Land Conflict Success Stories: ARLPI Visits Pabbo
Story and Photography by Sima Atri and Salvator Cusimano

June 1, 2011 (Pabbo) -- Last week, ARLPI staff and volunteers travelled to Pabbo Sub-County with representatives from Catholic Relief Services (CRS) to hear success stories related to the organization's land conflict mitigation and mediation efforts and to continue sensitizing and educating the surrounding communities about their land rights.
ARLPI's work here follows a troubling increase in the number of cases of land conflict across the Acholi subregion. As people returned home from IDP camps, customary land ownership rules made individual land ownership difficult to determine. Additionally, many youths who grew up in camps or lost their parents to the war found themselves unable to locate their ancestral lands. Conflict seemed inevitable as these returnees threatened to clash with the people who had come to occupy the vacated lands in question during the war.  As these conflicts became violent, ARLPI recognized the need for peaceful mediation and in 2009 formed Land Conflict Mitigation Committee (LCMC) such as the one in Pabbo.

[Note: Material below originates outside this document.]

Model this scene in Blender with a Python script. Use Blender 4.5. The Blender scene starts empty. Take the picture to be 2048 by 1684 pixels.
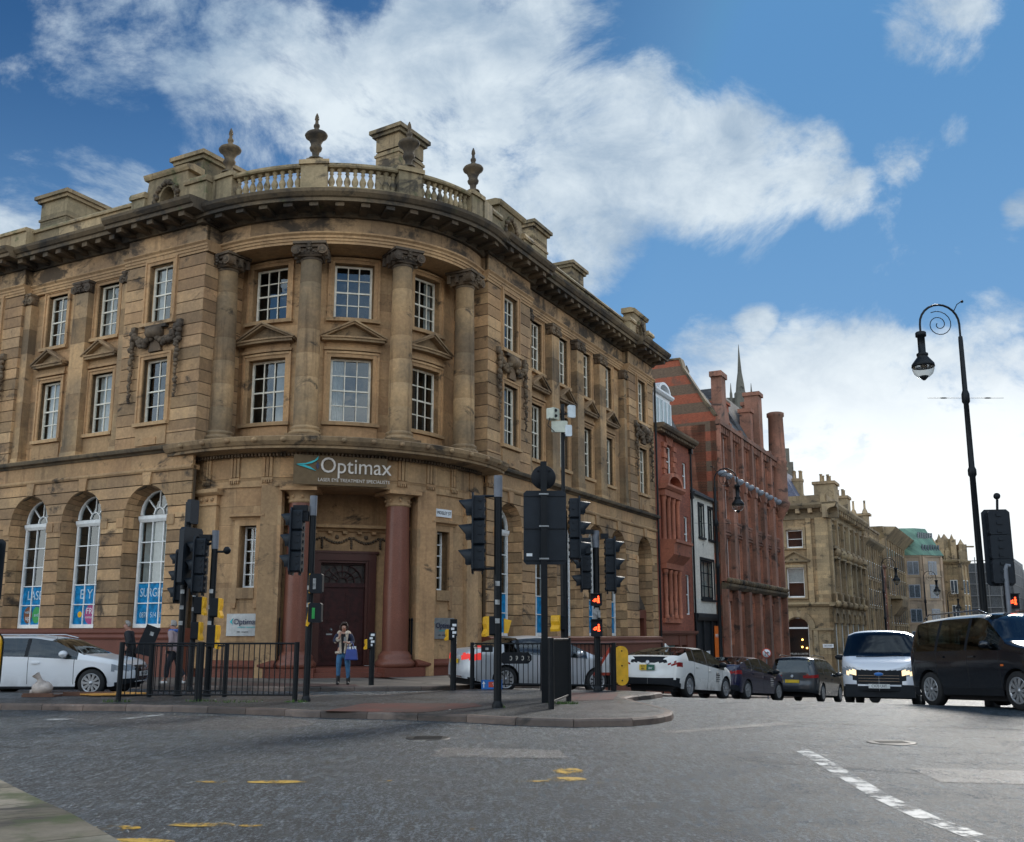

The day started with a community consultation at the Sub-county Headquarters, where ARLPI Programme Officer Lokwiya Francis facilitated a session that included updates by members of the LCMC, testimonials from concerned community members, and success stories by individuals who had been parties to land disputes that were eventually resolved thanks to the work of the LCMC. 
The LCMC members reported that they continue to successfully implement the alternative mediation methods they were taught by ARLPI, with funding from CRS. Notably, a testimonial from a community member explained how he had wanted to go to court over a land conflict with his clan brother, but the LC2 and the LCMC helped them avoid lengthy court proceedings and instead reach a resolution though mediation that satisfied both parties.

The LC2 representative present at the proceedings credited such examples of success to ARLPI's non-violent conciliatory mediation methods.  “We were trained by ARLPI and this training made work very easy," he explained. "We have sensitized the community and I’m happy to report that my people have responded well.”
In general, participants explained, the number of cases of land conflict in Pabbo has fallen, and when land conflicts do happen, people have now started to bring their conflicts to the committee instead of to the police or courts.

One member of the community thanked ARLPI for its work especially because it taught the community about women’s rights to land. She passionately urged ARLPI to continue sensitizing the community. The success of the Land Conflict Mitigation Committee so far, she exclaimed, should be seen not as a sign to stop working but as encouragement to work harder. 

The day continued with a sensitization in Oguru village in Kal Parish. Each member of the Land Conflict mitigation committee introduced themselves and described their role, in order to make the committee accessible to the public. The sensitization began outside, but soon had to move to a schoolhouse because of a sudden torrential downpour, though not before many people were able to ask questions.

Although the schoolhouse was packed, the audience's attention was fixed on the facilitators. A legal advisor spoke to the people about their land rights. Of particular importance was sensitization about women’s land rights, of which the males in the community had been barely aware.

The legal advisor emphasized that clan laws could never contradict the constitution of Uganda, which guarantees equal rights to land for women. The question and answer period was lively and many people were able to ask questions about conflicts they may be experiencing. 

The day ended with another thank you to ARLPI for its important work related to land conflict mediation and land rights sensitization. It was clear that the community appreciated the new-found knowledge and was eager to put it to good use.